The Gap Between Rich And Poor Could Be Even Wider Than We Think

Two giant leaks of banking and financial data suggest that the global mega-rich hold an even larger slice of the economic pie, according to a new study.

The gap between rich and poor could be even wider than current data shows, according to a group of researchers who analyzed two massive leaks targeting the financial affairs of the global elite.

The leaked data is significant enough to revise previous estimates of wealth inequality in the developed world, the researchers found. In Norway, one of the countries they focused on, the country's richest 300 families appear to keep a third of their wealth offshore, and previously uncounted in government data.

That alone suggests Norway's richest 0.1% hold at least 10% of the country's wealth, up from the 8% suggested by currently available data. Norway has high taxes — and thus high incentives to hide money from tax collectors — but is also responsible for a tiny percentage of total offshore wealth, and its example is likely to be replicated in other wealthy nations, the researchers wrote.

The economists based their findings on data leaked from the Swiss private banking operations of global bank HSBC, as well as the "Panama Papers" leak connected to law firm Mossack Fonseca, which specializes in helping the wealthy set up offshore financial holdings.

The three economists, Annette Alstadsæter, Niels Johannesen, and Gabriel Zucman, matched up data from the two leaks with tax records in Norway, Sweden, and Denmark, which keep unusually detailed records of individual wealth and income. Across Scandinavia, they found that about 3% of all personal taxes are evaded, but that among the wealthiest .01% of households — those with more than $40 million in assets — the tax evasion rate shoots up to 30%.

The scale of such tax evasion, and the likelihood of it happening across the world, not just in Scandinavia, means global estimates of wealth inequality are likely underestimating just how rich the rich really are, the researchers concluded.

While some countries do regular audits to catch tax evasion, the most common tax-dodging caught in such checks is by small businesses and the self-employed. Offshore schemes, which are mainly used by the mega-rich, are less likely to be spotted.

About 10% of the world's offshore wealth, or $2.5 trillion, is held in Switzerland, Zucman has estimated. In studying Scandinavia's wealthiest 0.01% — 520 households — the researchers found 1% of them were using HSBC's Swiss private banking services alone.

The researchers found a similar trend after studying the shell companies created by Panamanian law firm Mossack Fonseca, and matching as many as possible to their ultimate owners. Over 1% of Scandinavia's wealthiest households owns a shell company created by Mossack Fonseca, they found.

Another data source used by the researchers came from Norway and Sweden's tax amnesty laws, which allow people to come clean on cash hidden away offshore in return for more lenient penalties. Over 8,000 people have done so since 2006. The amnesty data shows that 14% of the wealthiest households have stashed money abroad at some point — a number that rises to almost 15% when combined with the revelations from the HSBC leak.

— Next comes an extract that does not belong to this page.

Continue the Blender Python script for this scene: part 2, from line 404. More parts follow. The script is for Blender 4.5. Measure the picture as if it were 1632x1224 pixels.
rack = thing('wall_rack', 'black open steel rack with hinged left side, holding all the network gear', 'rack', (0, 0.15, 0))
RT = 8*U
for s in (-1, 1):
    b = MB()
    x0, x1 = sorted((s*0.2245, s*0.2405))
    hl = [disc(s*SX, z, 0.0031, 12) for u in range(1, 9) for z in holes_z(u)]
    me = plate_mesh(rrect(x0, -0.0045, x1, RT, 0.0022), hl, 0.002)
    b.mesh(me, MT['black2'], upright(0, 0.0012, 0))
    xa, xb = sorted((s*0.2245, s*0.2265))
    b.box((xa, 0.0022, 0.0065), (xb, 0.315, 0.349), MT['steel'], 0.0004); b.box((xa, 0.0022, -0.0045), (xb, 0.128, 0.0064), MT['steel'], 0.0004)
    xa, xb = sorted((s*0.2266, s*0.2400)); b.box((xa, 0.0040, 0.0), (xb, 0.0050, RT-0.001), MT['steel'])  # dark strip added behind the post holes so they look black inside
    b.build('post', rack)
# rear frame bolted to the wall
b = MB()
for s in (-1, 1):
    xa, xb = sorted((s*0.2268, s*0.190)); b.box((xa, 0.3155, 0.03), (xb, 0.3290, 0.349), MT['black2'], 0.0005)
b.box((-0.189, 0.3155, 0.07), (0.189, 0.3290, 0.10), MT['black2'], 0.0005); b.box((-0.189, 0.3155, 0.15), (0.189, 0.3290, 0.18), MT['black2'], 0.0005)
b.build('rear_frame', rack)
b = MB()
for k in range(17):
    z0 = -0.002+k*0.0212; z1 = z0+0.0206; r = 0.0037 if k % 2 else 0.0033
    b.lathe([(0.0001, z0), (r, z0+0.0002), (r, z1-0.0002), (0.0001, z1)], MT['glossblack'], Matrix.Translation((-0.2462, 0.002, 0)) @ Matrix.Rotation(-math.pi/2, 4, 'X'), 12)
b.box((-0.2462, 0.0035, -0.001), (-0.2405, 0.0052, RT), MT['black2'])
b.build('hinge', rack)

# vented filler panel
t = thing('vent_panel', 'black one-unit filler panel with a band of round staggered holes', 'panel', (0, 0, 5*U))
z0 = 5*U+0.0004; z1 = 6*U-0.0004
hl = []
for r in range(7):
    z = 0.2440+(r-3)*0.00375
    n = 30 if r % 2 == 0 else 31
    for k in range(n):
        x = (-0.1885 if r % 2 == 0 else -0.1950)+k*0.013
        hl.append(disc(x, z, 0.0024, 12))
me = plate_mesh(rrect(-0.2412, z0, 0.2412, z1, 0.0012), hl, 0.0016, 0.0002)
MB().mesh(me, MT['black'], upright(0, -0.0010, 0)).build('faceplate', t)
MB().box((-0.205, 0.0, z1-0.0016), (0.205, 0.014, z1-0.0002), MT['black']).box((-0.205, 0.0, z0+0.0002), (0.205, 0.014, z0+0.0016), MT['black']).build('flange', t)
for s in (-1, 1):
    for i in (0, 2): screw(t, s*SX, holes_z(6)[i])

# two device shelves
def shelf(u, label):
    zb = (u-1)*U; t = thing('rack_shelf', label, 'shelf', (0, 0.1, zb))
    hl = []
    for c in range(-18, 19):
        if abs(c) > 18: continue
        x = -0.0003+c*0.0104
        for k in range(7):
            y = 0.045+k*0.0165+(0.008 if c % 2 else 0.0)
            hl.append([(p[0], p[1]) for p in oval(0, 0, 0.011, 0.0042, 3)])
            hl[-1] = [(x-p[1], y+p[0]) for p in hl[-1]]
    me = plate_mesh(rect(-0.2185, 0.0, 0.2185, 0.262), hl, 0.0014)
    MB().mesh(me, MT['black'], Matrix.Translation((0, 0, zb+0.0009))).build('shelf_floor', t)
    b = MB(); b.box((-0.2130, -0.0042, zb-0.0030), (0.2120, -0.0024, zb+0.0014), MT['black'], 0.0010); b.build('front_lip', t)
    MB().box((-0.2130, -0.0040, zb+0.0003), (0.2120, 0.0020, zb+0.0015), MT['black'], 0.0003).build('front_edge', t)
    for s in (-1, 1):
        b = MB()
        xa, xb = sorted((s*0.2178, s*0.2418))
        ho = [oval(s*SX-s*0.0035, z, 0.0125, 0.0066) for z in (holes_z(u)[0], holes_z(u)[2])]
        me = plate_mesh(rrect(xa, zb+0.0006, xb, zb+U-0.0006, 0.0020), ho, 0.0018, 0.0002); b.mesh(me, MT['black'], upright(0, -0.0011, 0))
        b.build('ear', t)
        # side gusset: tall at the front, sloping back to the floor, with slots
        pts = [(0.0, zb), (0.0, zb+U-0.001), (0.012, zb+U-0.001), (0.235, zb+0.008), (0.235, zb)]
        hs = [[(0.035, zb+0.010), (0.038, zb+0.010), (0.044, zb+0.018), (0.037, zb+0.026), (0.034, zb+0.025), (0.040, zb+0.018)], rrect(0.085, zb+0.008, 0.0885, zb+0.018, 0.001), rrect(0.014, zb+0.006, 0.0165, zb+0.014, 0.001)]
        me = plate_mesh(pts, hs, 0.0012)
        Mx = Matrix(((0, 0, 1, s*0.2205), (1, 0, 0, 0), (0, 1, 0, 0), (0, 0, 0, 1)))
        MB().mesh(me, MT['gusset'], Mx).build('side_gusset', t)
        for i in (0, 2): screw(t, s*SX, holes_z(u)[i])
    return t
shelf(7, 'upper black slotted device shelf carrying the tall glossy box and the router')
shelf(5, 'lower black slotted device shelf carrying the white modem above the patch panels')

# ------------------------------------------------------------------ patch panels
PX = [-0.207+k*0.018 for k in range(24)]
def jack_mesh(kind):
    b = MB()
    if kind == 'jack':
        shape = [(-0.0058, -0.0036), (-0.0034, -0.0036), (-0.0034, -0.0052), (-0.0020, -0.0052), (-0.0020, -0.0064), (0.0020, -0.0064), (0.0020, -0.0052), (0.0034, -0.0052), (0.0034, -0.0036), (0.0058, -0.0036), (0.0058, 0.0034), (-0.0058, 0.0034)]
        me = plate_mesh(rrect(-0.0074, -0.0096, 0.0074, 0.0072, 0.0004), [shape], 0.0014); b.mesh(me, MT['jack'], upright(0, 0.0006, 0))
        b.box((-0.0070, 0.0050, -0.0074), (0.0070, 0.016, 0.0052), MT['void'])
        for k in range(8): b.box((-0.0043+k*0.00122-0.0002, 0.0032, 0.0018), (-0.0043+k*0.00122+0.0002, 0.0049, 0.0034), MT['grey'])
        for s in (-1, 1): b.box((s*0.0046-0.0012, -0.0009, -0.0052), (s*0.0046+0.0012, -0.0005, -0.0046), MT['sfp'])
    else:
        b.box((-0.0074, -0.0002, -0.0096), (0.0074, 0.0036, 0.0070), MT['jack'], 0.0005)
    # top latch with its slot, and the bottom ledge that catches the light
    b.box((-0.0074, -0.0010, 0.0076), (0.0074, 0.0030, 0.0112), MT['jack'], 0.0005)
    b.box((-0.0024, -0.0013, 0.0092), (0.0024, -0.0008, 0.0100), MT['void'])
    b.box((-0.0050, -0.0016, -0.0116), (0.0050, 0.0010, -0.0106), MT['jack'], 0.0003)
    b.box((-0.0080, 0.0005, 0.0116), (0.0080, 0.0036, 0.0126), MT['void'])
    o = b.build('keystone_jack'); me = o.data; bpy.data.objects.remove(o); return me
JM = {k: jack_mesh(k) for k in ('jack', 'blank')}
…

The paper is part of a longer research project by a group of economists, including Thomas Piketty and Zucman's University of California colleague Emmanuel Saez, to more precisely understand how inequality has changed over time, especially in wealthy countries.

In 2014, Piketty's Capital in the Twenty-First Century made waves across the world for its analysis of rising wealth inequality in the developed world. Zucman's 2015 book, The Hidden Wealth of Nations, showed that a major portion of the world's wealth was stashed away in offshore banking centers, much of it undeclared to tax authorities. He also showed that the income of major corporations, especially in the US, had migrated overseas to avoid paying corporate taxes.